Because of all the moving, there wasn't much stability for us. The only stability for us was each other. The family core was the only thing we could depend on. For that reason, we became a close-knit family. We got along, for the most part, very well. I can only speak for myself. My sisters may have a totally different outlook on our family life as we were growing up. All I can convey is my own perspective. My guess is that I have at least one sister (I only have two) that may feel differently about how close we were, but I am glad I felt secure in our relationships. I'm not sure I would have survived without that.

So, we got to see some interesting places. We've lived in places like Germany, Japan, Virginia, Colorado, California, Hawaii, New York and Kentucky. I wish I had been a little older and more able to appreciate what an opportunity it was. I have few memories of most of those places. I remember Hawaii, New York and Kentucky; but the memories of the other places are disjointed and fractional. I only remember certain events or circumstances regarding living there. I seem to recall Colorado a little more than California.

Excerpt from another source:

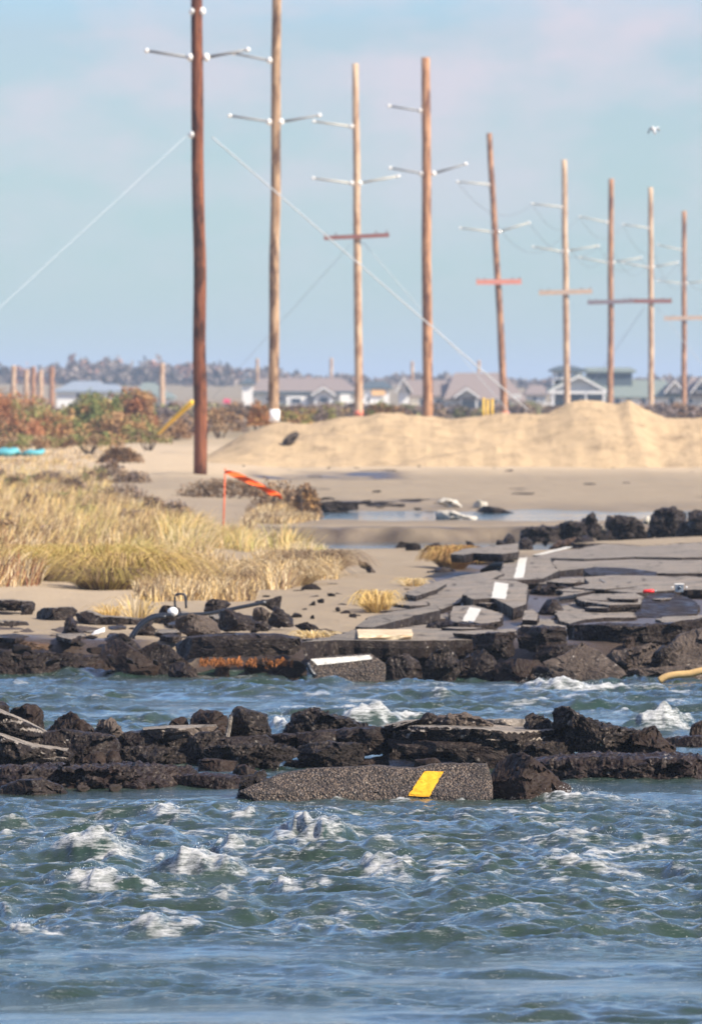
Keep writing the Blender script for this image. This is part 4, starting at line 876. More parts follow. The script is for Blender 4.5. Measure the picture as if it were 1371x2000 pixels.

I have recollections of playing in the dirt with toy cars and trucks outside our back door stoop in Denver. I recall having a cat named Pixie. She was a trip. She used to get inside a stuffed ottoman whose cloth under-lining had developed a slit (by cat-design?) and she would slither her way into the snug confines of the ottoman bottom and rest without fear of molestation by loud, obnoxious and taunting youngsters. Of course, once those youngsters had figured out where she was, the tease was on. We would see her curled-up, sleeping self hanging as a rounded circle in the cloth of the ottoman lining and put our hands under her and start gently (or maybe not-so-gently) bouncing her up and down. It only took a couple of times before the crooked length of her front paw would come shooting out of the slit, claws exposed, swatting at whatever was in the way and demanding peace. Poor thing didn't realize there *is* no peace when children are near. When my dad got orders to be stationed in Hawaii we had to give her away because Hawaii has strict rules about bringing in animals. That is the last pet I recall us having until my dad retired from the Army.

I feel very blessed to have had the childhood I remember. If there are false memories associated with it, I hope there is no one out there to spoil them for me. I think I would rather be ignorant. My parents were a solid foundation for us and I do not recall *ever* hearing them fighting or arguing until I was in high school. And never much of it then, either. I'm sure they did it...they were simply very discreet about it. My mother grew up in a totally opposite atmosphere and had vowed very early in life that her children would never witness what she did as a child...and she was true to her word. I love her for that.

I remember a happy childhood. I remember two parents who loved me. I remember two sisters that I loved dearly...even if I did make their lives miserable at times. (I was a brat, I admit that. But I was allowed to be. It was not necessarily what I *wanted* to be.) When I reflect on some of the things that could have happened in my childhood, I am thankful to my parents for the way they raised me. Things could have been absolutely terrible, but life was a fairy tale to me. A good, happy fairy tale. So good, in fact, that I sometimes long for that simplicity in my life again. But you can't go back, so I simply hold on...no I embrace with covetous attachment...my childhood and the memories within my mind. I will cherish them for as long as I have a functioning mind and the ability to take them out of storage, play them over in my head, and re-live the most magical days of my life. Thanks, Mom and Dad. I love you.